> _GIVEN MATERIAL_:
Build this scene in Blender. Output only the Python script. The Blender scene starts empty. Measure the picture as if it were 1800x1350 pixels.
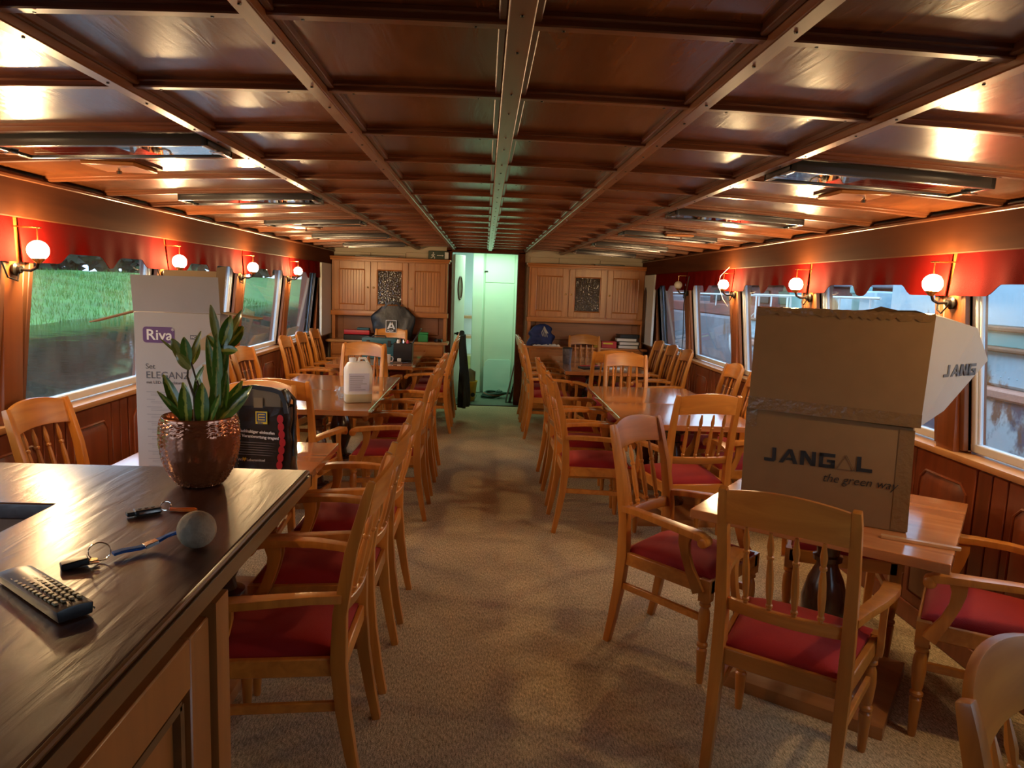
import bpy, bmesh, math, random
from mathutils import Vector, Matrix, noise
random.seed(7)
SC = bpy.context.scene
COL = SC.collection

# ---------------------------------------------------------------- camera
cam_d = bpy.data.cameras.new('camera'); cam = bpy.data.objects.new('camera', cam_d); COL.objects.link(cam)
YAW, PITCH, ROLL = 0.04178659, 0.13426427, 0.036
F = Vector((math.sin(YAW)*math.cos(PITCH), math.cos(YAW)*math.cos(PITCH), -math.sin(PITCH)))
R0 = Vector((math.cos(YAW), -math.sin(YAW), 0)); U0 = R0.cross(F)
RR = R0*math.cos(ROLL)+U0*math.sin(ROLL); UU = U0*math.cos(ROLL)-R0*math.sin(ROLL)
cam.matrix_world = Matrix(((RR.x, UU.x, -F.x, 0), (RR.y, UU.y, -F.y, 0), (RR.z, UU.z, -F.z, 1.62), (0, 0, 0, 1)))
cam_d.sensor_width = 36; cam_d.lens = 36*1260/1800; cam_d.clip_start = 0.02; cam_d.clip_end = 300
SC.camera = cam
# ---------------------------------------------------------------- world, exposure
W = bpy.data.worlds.new('overcast_sky'); SC.world = W; W.use_nodes = True
bg = W.node_tree.nodes['Background']; bg.inputs[0].default_value = (0.62, 0.80, 1.0, 1); bg.inputs[1].default_value = 3.0
SC.view_settings.view_transform = 'Standard'; SC.view_settings.look = 'None'
SC.view_settings.exposure = 0.33; SC.view_settings.gamma = 1.0; SC.view_settings.use_curve_mapping = False
GLOBE = 340.0          # emission of the wall globes
GLOBE_COL = (1.0, 0.67, 0.31)

# ---------------------------------------------------------------- materials
MATS = {}
def nodes(name):
    m = bpy.data.materials.new(name); m.use_nodes = True; MATS[name] = m
    nt = m.node_tree; return m, nt, nt.nodes['Principled BSDF']
def plain(name, col, rough=.5, metal=0, coat=0, emit=0, spec=.5, bump=0, bscale=60, var=0):
    m, nt, b = nodes(name)
    b.inputs['Base Color'].default_value = (*col, 1); b.inputs['Roughness'].default_value = rough
    b.inputs['Metallic'].default_value = metal; b.inputs['Coat Weight'].default_value = coat
    b.inputs['Specular IOR Level'].default_value = spec
    if emit: b.inputs['Emission Color'].default_value = (*col, 1); b.inputs['Emission Strength'].default_value = emit
    if bump or var:
        tc = nt.nodes.new('ShaderNodeTexCoord'); n = nt.nodes.new('ShaderNodeTexNoise'); n.inputs['Scale'].default_value = bscale
        n.inputs['Detail'].default_value = 4
        nt.links.new(tc.outputs['Object'], n.inputs['Vector'])
        if bump:
            bp = nt.nodes.new('ShaderNodeBump'); bp.inputs['Strength'].default_value = bump; bp.inputs['Distance'].default_value = .01
            nt.links.new(n.outputs['Fac'], bp.inputs['Height']); nt.links.new(bp.outputs[0], b.inputs['Normal'])
        if var:
            mx = nt.nodes.new('ShaderNodeMix'); mx.data_type = 'RGBA'
            mx.inputs[6].default_value = (*[c*(1-var) for c in col], 1); mx.inputs[7].default_value = (*[min(1, c*(1+var)) for c in col], 1)
            nt.links.new(n.outputs['Fac'], mx.inputs[0]); nt.links.new(mx.outputs[2], b.inputs['Base Color'])
    return m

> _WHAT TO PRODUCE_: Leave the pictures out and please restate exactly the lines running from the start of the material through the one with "GLOBE_COL = (1.0, 0.67, 0.31)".

> _FINAL RESULT_:
Build this scene in Blender. Output only the Python script. The Blender scene starts empty. Measure the picture as if it were 1800x1350 pixels.
import bpy, bmesh, math, random
from mathutils import Vector, Matrix, noise
random.seed(7)
SC = bpy.context.scene
COL = SC.collection

# ---------------------------------------------------------------- camera
cam_d = bpy.data.cameras.new('camera'); cam = bpy.data.objects.new('camera', cam_d); COL.objects.link(cam)
YAW, PITCH, ROLL = 0.04178659, 0.13426427, 0.036
F = Vector((math.sin(YAW)*math.cos(PITCH), math.cos(YAW)*math.cos(PITCH), -math.sin(PITCH)))
R0 = Vector((math.cos(YAW), -math.sin(YAW), 0)); U0 = R0.cross(F)
RR = R0*math.cos(ROLL)+U0*math.sin(ROLL); UU = U0*math.cos(ROLL)-R0*math.sin(ROLL)
cam.matrix_world = Matrix(((RR.x, UU.x, -F.x, 0), (RR.y, UU.y, -F.y, 0), (RR.z, UU.z, -F.z, 1.62), (0, 0, 0, 1)))
cam_d.sensor_width = 36; cam_d.lens = 36*1260/1800; cam_d.clip_start = 0.02; cam_d.clip_end = 300
SC.camera = cam
# ---------------------------------------------------------------- world, exposure
W = bpy.data.worlds.new('overcast_sky'); SC.world = W; W.use_nodes = True
bg = W.node_tree.nodes['Background']; bg.inputs[0].default_value = (0.62, 0.80, 1.0, 1); bg.inputs[1].default_value = 3.0
SC.view_settings.view_transform = 'Standard'; SC.view_settings.look = 'None'
SC.view_settings.exposure = 0.33; SC.view_settings.gamma = 1.0; SC.view_settings.use_curve_mapping = False
GLOBE = 340.0          # emission of the wall globes
GLOBE_COL = (1.0, 0.67, 0.31)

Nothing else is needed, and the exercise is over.